┌────────

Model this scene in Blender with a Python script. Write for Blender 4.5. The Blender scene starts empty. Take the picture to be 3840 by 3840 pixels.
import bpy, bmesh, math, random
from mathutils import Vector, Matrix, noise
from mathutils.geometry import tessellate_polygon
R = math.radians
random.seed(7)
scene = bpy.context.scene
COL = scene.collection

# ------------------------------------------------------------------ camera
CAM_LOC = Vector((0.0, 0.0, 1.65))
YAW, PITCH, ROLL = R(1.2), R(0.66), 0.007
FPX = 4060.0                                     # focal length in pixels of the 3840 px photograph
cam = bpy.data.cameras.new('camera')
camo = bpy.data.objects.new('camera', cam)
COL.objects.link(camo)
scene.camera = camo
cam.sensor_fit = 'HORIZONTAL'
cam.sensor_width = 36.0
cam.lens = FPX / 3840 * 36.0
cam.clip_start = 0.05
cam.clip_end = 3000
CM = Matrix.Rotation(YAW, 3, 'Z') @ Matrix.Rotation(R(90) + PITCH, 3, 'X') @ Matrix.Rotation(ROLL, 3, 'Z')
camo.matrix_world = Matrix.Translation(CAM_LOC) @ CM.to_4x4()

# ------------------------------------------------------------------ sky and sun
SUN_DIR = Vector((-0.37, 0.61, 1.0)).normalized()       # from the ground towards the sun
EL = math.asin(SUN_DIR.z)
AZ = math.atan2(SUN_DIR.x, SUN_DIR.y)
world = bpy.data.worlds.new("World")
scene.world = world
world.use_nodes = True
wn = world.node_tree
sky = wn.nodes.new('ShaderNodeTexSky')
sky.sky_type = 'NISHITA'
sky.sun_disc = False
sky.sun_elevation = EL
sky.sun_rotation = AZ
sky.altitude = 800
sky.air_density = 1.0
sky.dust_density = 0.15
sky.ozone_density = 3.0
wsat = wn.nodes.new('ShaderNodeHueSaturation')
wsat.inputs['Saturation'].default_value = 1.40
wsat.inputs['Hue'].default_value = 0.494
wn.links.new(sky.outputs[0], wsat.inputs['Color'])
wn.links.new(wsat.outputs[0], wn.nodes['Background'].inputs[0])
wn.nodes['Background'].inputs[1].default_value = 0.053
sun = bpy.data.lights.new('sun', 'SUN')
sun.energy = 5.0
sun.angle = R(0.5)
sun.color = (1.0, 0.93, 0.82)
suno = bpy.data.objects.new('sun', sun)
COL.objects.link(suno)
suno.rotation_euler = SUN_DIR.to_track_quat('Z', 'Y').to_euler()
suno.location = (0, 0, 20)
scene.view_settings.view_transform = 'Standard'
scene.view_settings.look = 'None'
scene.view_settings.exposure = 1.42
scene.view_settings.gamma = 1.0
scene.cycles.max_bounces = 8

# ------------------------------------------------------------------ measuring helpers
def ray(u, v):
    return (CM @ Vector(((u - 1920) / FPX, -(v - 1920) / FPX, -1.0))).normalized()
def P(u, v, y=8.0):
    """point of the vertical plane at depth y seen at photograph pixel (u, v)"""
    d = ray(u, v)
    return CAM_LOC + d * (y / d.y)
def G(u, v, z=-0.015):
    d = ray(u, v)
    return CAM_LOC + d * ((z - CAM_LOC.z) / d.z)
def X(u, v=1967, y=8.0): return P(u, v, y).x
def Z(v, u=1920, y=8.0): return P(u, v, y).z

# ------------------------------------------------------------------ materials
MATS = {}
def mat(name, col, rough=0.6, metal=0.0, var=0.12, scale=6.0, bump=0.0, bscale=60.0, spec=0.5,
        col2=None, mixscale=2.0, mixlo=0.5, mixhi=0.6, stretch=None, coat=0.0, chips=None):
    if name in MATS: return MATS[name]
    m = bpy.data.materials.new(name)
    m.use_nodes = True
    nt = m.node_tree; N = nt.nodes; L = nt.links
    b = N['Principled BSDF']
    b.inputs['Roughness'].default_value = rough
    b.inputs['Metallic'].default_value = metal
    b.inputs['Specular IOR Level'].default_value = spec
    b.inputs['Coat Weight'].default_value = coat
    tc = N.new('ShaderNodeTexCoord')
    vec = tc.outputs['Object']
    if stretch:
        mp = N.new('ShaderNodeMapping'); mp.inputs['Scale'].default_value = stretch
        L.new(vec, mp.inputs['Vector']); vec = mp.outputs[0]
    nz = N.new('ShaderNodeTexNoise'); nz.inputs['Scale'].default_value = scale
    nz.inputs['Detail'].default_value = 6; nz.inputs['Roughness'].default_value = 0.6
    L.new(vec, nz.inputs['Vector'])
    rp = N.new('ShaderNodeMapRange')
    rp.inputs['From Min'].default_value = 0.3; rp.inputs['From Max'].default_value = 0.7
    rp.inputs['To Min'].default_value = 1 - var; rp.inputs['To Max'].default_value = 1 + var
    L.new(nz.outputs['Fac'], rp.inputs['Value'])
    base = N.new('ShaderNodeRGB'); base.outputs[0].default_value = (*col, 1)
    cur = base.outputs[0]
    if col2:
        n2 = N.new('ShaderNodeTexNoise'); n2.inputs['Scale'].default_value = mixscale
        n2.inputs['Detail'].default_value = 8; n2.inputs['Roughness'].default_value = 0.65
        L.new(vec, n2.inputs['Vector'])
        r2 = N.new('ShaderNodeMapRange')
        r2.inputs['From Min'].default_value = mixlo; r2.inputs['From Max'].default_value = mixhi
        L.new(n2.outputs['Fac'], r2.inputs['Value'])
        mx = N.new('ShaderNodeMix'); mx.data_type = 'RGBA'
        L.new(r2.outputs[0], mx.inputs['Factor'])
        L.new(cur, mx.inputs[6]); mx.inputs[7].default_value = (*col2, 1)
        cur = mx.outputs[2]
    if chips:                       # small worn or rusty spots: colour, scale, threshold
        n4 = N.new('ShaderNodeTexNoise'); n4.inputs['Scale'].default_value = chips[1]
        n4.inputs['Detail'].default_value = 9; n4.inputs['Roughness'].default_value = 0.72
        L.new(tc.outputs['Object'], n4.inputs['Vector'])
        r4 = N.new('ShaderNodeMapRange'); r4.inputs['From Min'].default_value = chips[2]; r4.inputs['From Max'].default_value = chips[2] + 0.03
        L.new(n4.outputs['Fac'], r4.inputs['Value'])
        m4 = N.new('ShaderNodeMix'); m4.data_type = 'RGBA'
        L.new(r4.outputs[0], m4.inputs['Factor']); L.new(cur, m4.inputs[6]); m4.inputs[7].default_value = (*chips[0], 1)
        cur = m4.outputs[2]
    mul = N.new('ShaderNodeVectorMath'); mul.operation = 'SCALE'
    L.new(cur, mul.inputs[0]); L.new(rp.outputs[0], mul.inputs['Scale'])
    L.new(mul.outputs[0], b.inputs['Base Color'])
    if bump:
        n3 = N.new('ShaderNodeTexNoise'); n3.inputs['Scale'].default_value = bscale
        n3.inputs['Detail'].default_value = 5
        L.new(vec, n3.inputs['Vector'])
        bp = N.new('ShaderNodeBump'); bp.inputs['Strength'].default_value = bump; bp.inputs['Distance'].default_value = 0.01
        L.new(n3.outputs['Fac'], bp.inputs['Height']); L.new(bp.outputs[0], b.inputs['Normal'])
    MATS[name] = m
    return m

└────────

Copy all lines from the material that hold "scene".

Model this scene in Blender with a Python script. Write for Blender 4.5. The Blender scene starts empty. Take the picture to be 3840 by 3840 pixels.
scene = bpy.context.scene
COL = scene.collection
scene.camera = camo
scene.world = world
scene.view_settings.view_transform = 'Standard'
scene.view_settings.look = 'None'
scene.view_settings.exposure = 1.42
scene.view_settings.gamma = 1.0
scene.cycles.max_bounces = 8